2021.9.4
私の好きな画家(2) アンリ・ルソー
こんにちは、坂本澄子です。
秋雨前線の停滞で、お天気がいまひとつ冴えませんね。
部屋の中も暗くて、気分もどよよん。
そんなとき元気になれるのは、マティスやルソーの鮮やかな色使いの作品です。
もし私がお金持ちだったら、部屋中の壁をルソーの熱帯の森シリーズの作品でいっぱいにしたい、なんて妄想をしています。
ルソーは画家としては遅咲きで、遠近法に従い光と影で立体的に表現する絵画技法がよしとされた時代、あまりに感覚的、奔放な画風は、技術的に稚拙と失笑され、サロンをはじめとする展覧会にはことごとく落選しています。
確かに、人物がやたらと大きくて背景と遠近感が一致していなかったり、人物の足先が宙に浮いていたり(足を描くのが苦手?!)など、いかにもダメだしされそうなところが…
『芸術家』はルソー自身の姿を描いた自画像ですが、巨人のように大きく描かれています。対して、作品左下の人物の小人のように小さいこと(笑)
しかし、熱帯の森を描き出してからはがぜん魅力が出てきます。
特に葉っぱにはこだわりがあり、蓮かな?と思われる花や熱帯の様々な植物を、植物園で観察してあとは想像と創作。
こんな植物はないと思われるようなものもありますが、どれも個性的な存在感を放っています。
中でも私が好きなのは冒頭写真の『蛇使いの女』。
随分前に東京で開催された「オルセー美術館展」で初めて見て釘付け、それが忘れられなくてパリに行き、オルセー美術館で二度目の対面をしました。
恵まれているなあと思うのは、写真がOKなこと。
しかも、日本の美術館のように混んでいないので(今は予約制で比較的ゆっくり見れるようになりましたが)、好きな絵の前で飽きるまで(飽きないけど)鑑賞できるのは本当に羨ましいですよね。
この絵は模写をしたくらい好きです。
そして、亡くなった年に描かれた幅3mもある超大作の『夢』。
こちらはニューヨーク近代美術館(MOMA)で見ることを楽しみにしていたのですが、残念ながら他へ貸し出し中…。
でも、『眠るジプシー女』を見ることができ、満足でした。
もちろん直接お会いすることができないので、いろんな書籍から想像するしかないのですが、自分の描きたいものを描きたいように描くこと、そしてそのことに絶対的な自信を持っていたことに、とても共感を抱いています。

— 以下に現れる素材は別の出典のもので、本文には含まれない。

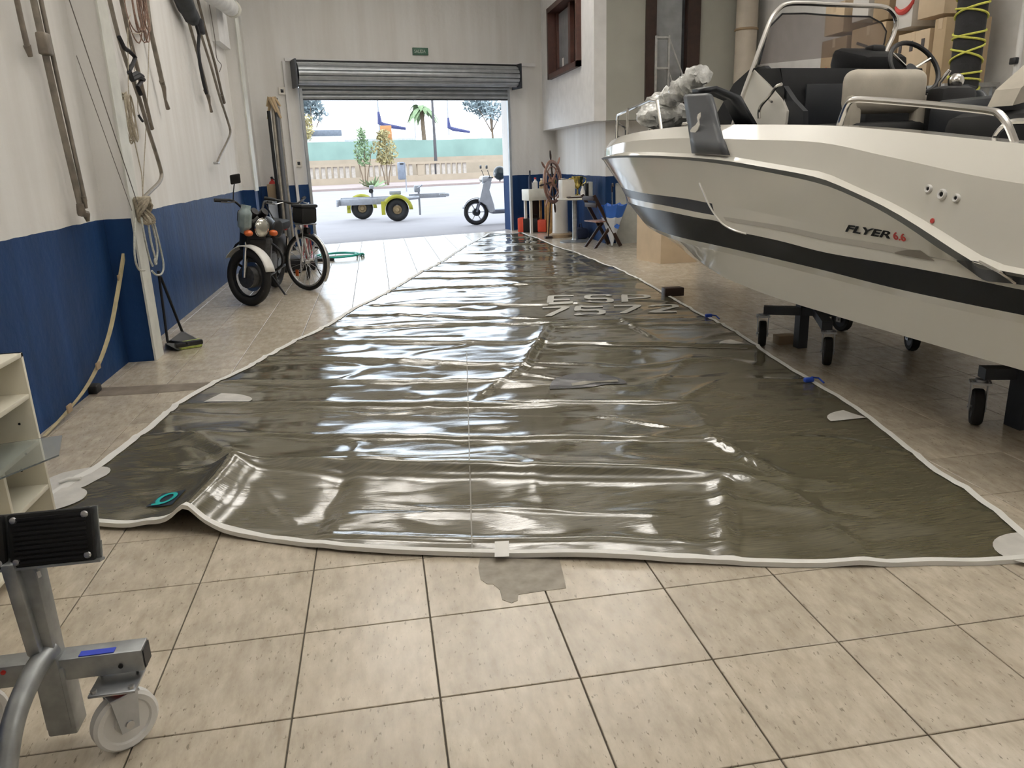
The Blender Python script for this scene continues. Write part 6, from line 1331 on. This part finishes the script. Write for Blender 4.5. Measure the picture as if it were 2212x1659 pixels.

当時アカデミーで名声を誇っていたブグローのビーナスを見て、あれなら自分も描けると、まったくもって微笑ましい女神を描いた天然ぶりも大好きです。
また、ルソーの絵に会いに行きたくなりました。
ルソーの好きな方はご存知だと思いますが、原田マハさんのアート小説『楽園のカンヴァス』、美術評論家・山田五郎さんの『大人の教養講座(ルソー編は4回もあります)』はアート初心者にも楽しめますよ。